Now, what you're looking at is not actually simply the event horizon. So sure, the event horizon, any light goes right into it, stays inside, it would be dark. But you're looking at something called the shadow of the black hole. And the shadow is a little bit larger than the event horizon. It's about 1 and 1/2 times the radius of the event horizon.
And the reason it's a little bigger—and this is kind of amazing—is that if light goes straight into a black hole, it's absorbed, it's dark, it's gone. But what if light kind of grazes the black hole? So here's a black hole, light comes in over the top. Space is bent so much around the black hole that the light can actually start to orbit the black hole. Light itself can actually orbit around.
And so if you come in at an angle a little bit above the black hole, the light will orbit a little bit, but actually get absorbed on the back side of the black hole. So yes, you're seeing the actual event horizon itself, but it's extended a little bit because light can come in a little bit farther away from the event horizon, and orbit around the back side of the black hole, and still go in.
That's amazing. You are actually looking down the throat of something that can bend space and time. You get places where our physics inside there can't really describe what's going on. And you're seeing it with your own eyes. This is the amazing thing about this image.
You really can see this dark shadow, where light is not only absorbed going to the black hole, other bits of the light are orbiting around it and going in on the back side as well. So this was an image that blew me away. I did not think they'd be able to do this. The particular black hole they're looking at is about 50 million light years away. That's incredible. It's at the heart of a galaxy.
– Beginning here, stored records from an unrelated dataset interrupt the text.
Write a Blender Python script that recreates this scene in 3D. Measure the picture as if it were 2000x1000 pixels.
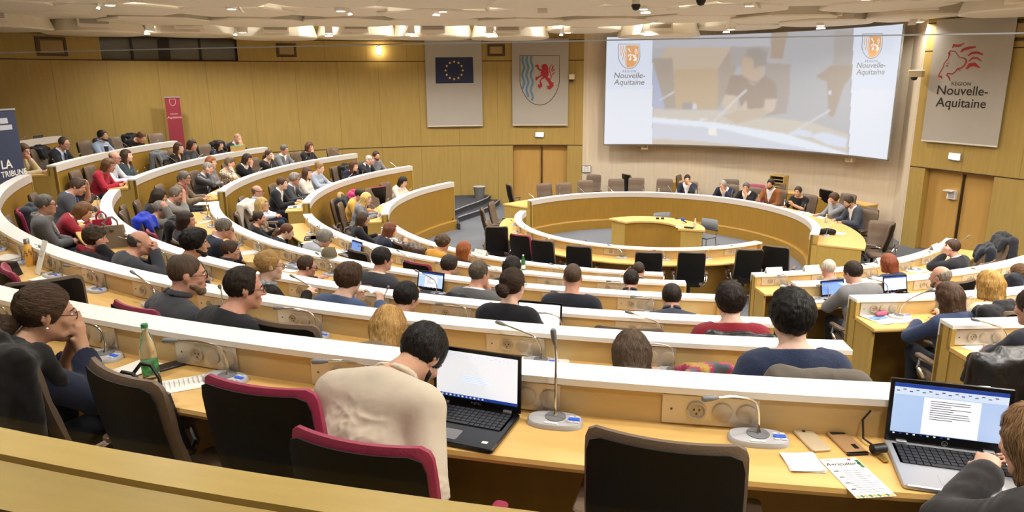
import bpy, bmesh, math, random
import numpy as np
from mathutils import Vector, Matrix, noise as mnoise
random.seed(7)
rng = np.random.default_rng(7)
S = bpy.context.scene
for o in list(bpy.data.objects): bpy.data.objects.remove(o)
COL = S.collection
PI = math.pi
R_ = math.radians

# ------------------------------------------------------------------ camera, world, exposure
CAM_POS = np.array([0.0, -15.507, 4.016])
YAW, PIT, ROL, FPX, PPY = -0.198, 0.240, -0.008, 1354.7, -17.156
_fw = np.array([math.sin(YAW)*math.cos(PIT), math.cos(YAW)*math.cos(PIT), -math.sin(PIT)])
_r = np.array([math.cos(YAW), -math.sin(YAW), 0.0]); _u = np.cross(_r, _fw)
CR = _r*math.cos(ROL) + _u*math.sin(ROL); CU = -_r*math.sin(ROL) + _u*math.cos(ROL); CF = _fw
cd = bpy.data.cameras.new('camera'); cam = bpy.data.objects.new('camera', cd); COL.objects.link(cam)
M = Matrix.Identity(4)
for i in range(3):
    M[i][0] = CR[i]; M[i][1] = CU[i]; M[i][2] = -CF[i]; M[i][3] = CAM_POS[i]
cam.matrix_world = M
cd.sensor_width = 36; cd.lens = 36*FPX/2000; cd.shift_y = PPY/2000
cd.clip_start = 0.05; cd.clip_end = 200
S.camera = cam
W = bpy.data.worlds.new('world'); S.world = W; W.use_nodes = True
W.node_tree.nodes['Background'].inputs[0].default_value = (1, .9, .78, 1)
W.node_tree.nodes['Background'].inputs[1].default_value = 0.05
S.view_settings.view_transform = 'Standard'; S.view_settings.look = 'None'
S.view_settings.exposure = 0.0; S.view_settings.gamma = 1; S.view_settings.use_curve_mapping = False
LAMP_W = 52.0          # watts of each ceiling downlight

def proj(X):
    d = np.asarray(X, float) - CAM_POS; t = d @ CF
    return 1000 + FPX*(d @ CR)/t, 500 + PPY - FPX*(d @ CU)/t
def ray(px, py):
    d = CF + (px-1000)/FPX*CR + (500+PPY-py)/FPX*CU
    return CAM_POS, d
def onz(px, py, z):
    c, d = ray(px, py); t = (z-c[2])/d[2]; return c + t*d
def oncyl(px, py, R, far=True):
    c, d = ray(px, py); A = d[0]**2+d[1]**2; B = 2*(c[0]*d[0]+c[1]*d[1]); C = c[0]**2+c[1]**2-R*R
    D = max(B*B-4*A*C, 0); t = (-B+(1 if far else -1)*D**.5)/(2*A); return c + t*d
def onplane(px, py, a, n):
    c, d = ray(px, py); t = np.dot(np.asarray(a)-c, n)/np.dot(d, n); return c + t*d
def azpt(az, d):
    a = R_(az); return np.array([d*math.sin(a), CAM_POS[1]+d*math.cos(a)])
def pol(th, R, z=0.0):
    a = R_(th); return np.array([R*math.sin(a), R*math.cos(a), z])
def thof(p): return math.degrees(math.atan2(p[0], p[1]))

# ------------------------------------------------------------------ materials
MATS = {}
def srgb(c):
    if isinstance(c, str):
        c = c.lstrip('#'); c = tuple(int(c[i:i+2], 16)/255 for i in (0, 2, 4))
    return tuple(x/12.92 if x <= .04045 else ((x+.055)/1.055)**2.4 for x in c)
def mat(name, color, rough=.5, metal=0, var=0.0, vscale=8, bump=0, bscale=60, emit=0, spec=.5, stretch=None, coord='Object', trans=0, sheen=0):
    if name in MATS: return MATS[name]
    m = bpy.data.materials.new(name); m.use_nodes = True; nt = m.node_tree; b = nt.nodes['Principled BSDF']
    c = srgb(color)
    b.inputs['Base Color'].default_value = (*c, 1); b.inputs['Roughness'].default_value = rough; b.inputs['Metallic'].default_value = metal
    b.inputs['Specular IOR Level'].default_value = spec
    if trans: b.inputs['Transmission Weight'].default_value = trans
    if sheen: b.inputs['Sheen Weight'].default_value = sheen
    if emit:
        b.inputs['Emission Color'].default_value = (*c, 1); b.inputs['Emission Strength'].default_value = emit
    if var or bump:
        tc = nt.nodes.new('ShaderNodeTexCoord'); mp = nt.nodes.new('ShaderNodeMapping')
        nt.links.new(tc.outputs[coord], mp.inputs[0])
        if stretch: mp.inputs['Scale'].default_value = stretch
        if var:
            n = nt.nodes.new('ShaderNodeTexNoise'); n.inputs['Scale'].default_value = vscale; n.inputs['Detail'].default_value = 4
            nt.links.new(mp.outputs[0], n.inputs['Vector'])
            r = nt.nodes.new('ShaderNodeValToRGB'); nt.links.new(n.outputs[0], r.inputs[0])
            r.color_ramp.elements[0].position = .3; r.color_ramp.elements[1].position = .7
            r.color_ramp.elements[0].color = (*[max(0, x*(1-var)) for x in c], 1); r.color_ramp.elements[1].color = (*[min(1, x*(1+var)) for x in c], 1)
            nt.links.new(r.outputs[0], b.inputs['Base Color'])
        if bump:
            n2 = nt.nodes.new('ShaderNodeTexNoise'); n2.inputs['Scale'].default_value = bscale; n2.inputs['Detail'].default_value = 3
            nt.links.new(mp.outputs[0], n2.inputs['Vector'])
            bp = nt.nodes.new('ShaderNodeBump'); bp.inputs['Strength'].default_value = bump; bp.inputs['Distance'].default_value = .01
            nt.links.new(n2.outputs[0], bp.inputs['Height']); nt.links.new(bp.outputs[0], b.inputs['Normal'])
    MATS[name] = m; return m
def wood(name, color, stretch, var=.10, rough=.42, seams=0):
    m = mat(name, color, rough=rough, var=var, vscale=3, stretch=stretch, coord='UV', spec=.35)
    if seams:
        nt = m.node_tree; b = nt.nodes['Principled BSDF']; ramp = b.inputs['Base Color'].links[0].from_node
        tc = nt.nodes.new('ShaderNodeTexCoord'); sp = nt.nodes.new('ShaderNodeSeparateXYZ'); nt.links.new(tc.outputs['UV'], sp.inputs[0])
        mo = nt.nodes.new('ShaderNodeMath'); mo.operation = 'PINGPONG'; mo.inputs[1].default_value = seams/2; nt.links.new(sp.outputs[0], mo.inputs[0])
        lt = nt.nodes.new('ShaderNodeMath'); lt.operation = 'LESS_THAN'; lt.inputs[1].default_value = .006; nt.links.new(mo.outputs[0], lt.inputs[0])
        mx = nt.nodes.new('ShaderNodeMix'); mx.data_type = 'RGBA'; nt.links.new(lt.outputs[0], mx.inputs[0])
        nt.links.new(ramp.outputs[0], mx.inputs[6]); mx.inputs[7].default_value = (*[x*.62 for x in srgb(color)], 1)
        nt.links.new(mx.outputs[2], b.inputs['Base Color'])
    return m
WALLW = wood('wall_veneer', '#ac9050', (5, .35, 1), var=.07, seams=1.22)
BEIGE = wood('beige_wall_panel', '#dccbb2', (4, .3, 1), var=.05)
DESKW = wood('desk_maple', '#dbb26c', (1.0, 7, 1), var=.08, rough=.38)
PANW = wood('front_panel_veneer', '#a07a30', (4, .6, 1), var=.06, rough=.45)
RECW = wood('recess_veneer', '#c8ad78', (1, 6, 1), var=.06)
ENDW = wood('end_board_veneer', '#b8994f', (6, .7, 1), var=.06)
PARW = wood('parapet_maple', '#b9a05c', (.8, 7, 1), var=.07, rough=.35)
CAPW = mat('white_laminate', '#f4f2ee', rough=.4, spec=.4)
FASC = mat('pale_grey_fascia', '#d6ccc2', rough=.5)
CARPET = mat('grey_carpet', '#6d7076', rough=.95, var=.1, vscale=180, bump=.3, bscale=400, spec=.1)
CARPD = mat('dark_step_carpet', '#4a4b50', rough=.95, var=.1, vscale=180, spec=.1)
NOSE = mat('step_nosing_grey', '#9a9aa0', rough=.5)
BLACKG = mat('joint_black', '#3a2a18', rough=.8)
LEATH_T = mat('taupe_leather', '#6e5c4c', rough=.45, bump=.15, bscale=120)
LEATH_R = mat('crimson_leather', '#9a3050', rough=.42, bump=.15, bscale=120)
LEATH_B = mat('brown_leather', '#8a4a26', rough=.42, bump=.15, bscale=120)
SHELL = mat('black_back_shell', '#0b0a09', rough=.5, bump=.08, bscale=220, spec=.3)
CHROME = mat('polished_aluminium', '#d8d8d8', rough=.15, metal=1)
ALU = mat('brushed_socket_plate', '#cdc4b4', rough=.35, metal=.45)
GREYP = mat('grey_plastic', '#b9babd', rough=.35, spec=.5)
GREYD = mat('dark_grey_plastic', '#77787c', rough=.5)
BLK = mat('black_plastic', '#17171a', rough=.4)
PAPER = mat('white_paper', '#f3f1ea', rough=.8)
BLUEL = mat('blue_display', '#2a58c8', rough=.3, emit=.5)
BANNER = mat('banner_cloth', '#aea79c', rough=.85, var=.02, vscale=2)

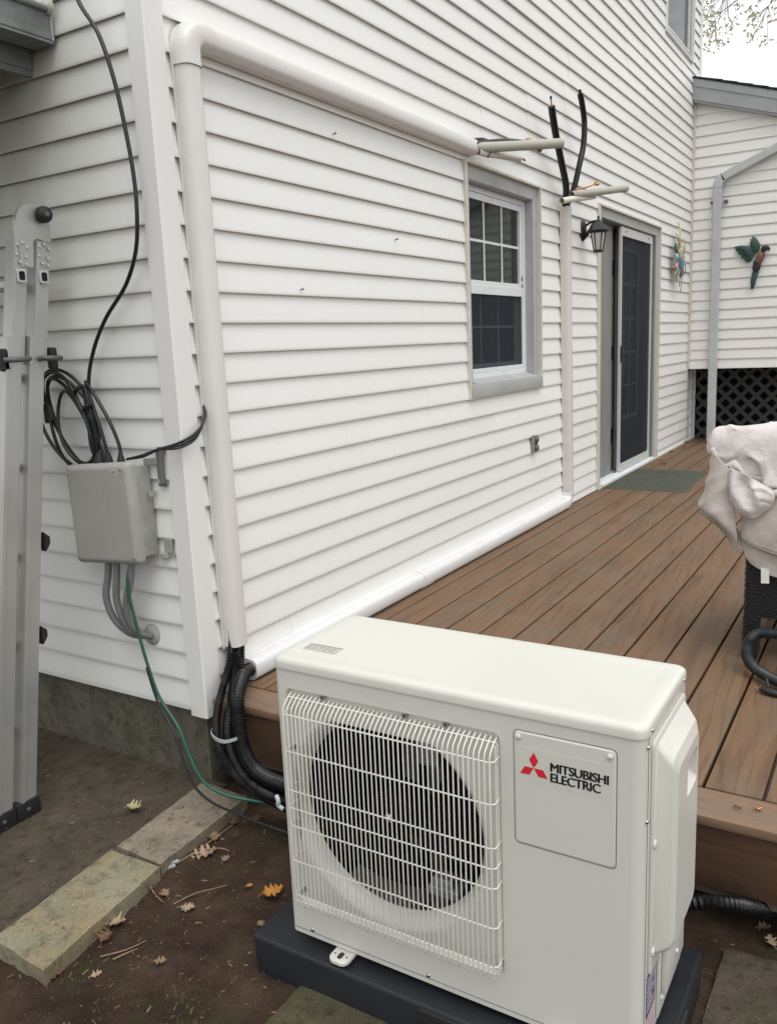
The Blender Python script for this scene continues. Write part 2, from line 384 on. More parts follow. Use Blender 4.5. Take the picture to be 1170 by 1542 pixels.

And the mass of that particular black hole is a couple billion times the mass of the sun. So this object is—the event horizon is about the size of a little bit more where the orbit of Pluto is in our solar system. So the whole thing is about the size of our solar system, but it has the mass of somewhere between three and five billion suns in that area.
And that's enough mass to bend space and time itself. And that's what you're looking at; you're looking at the bending of space and time.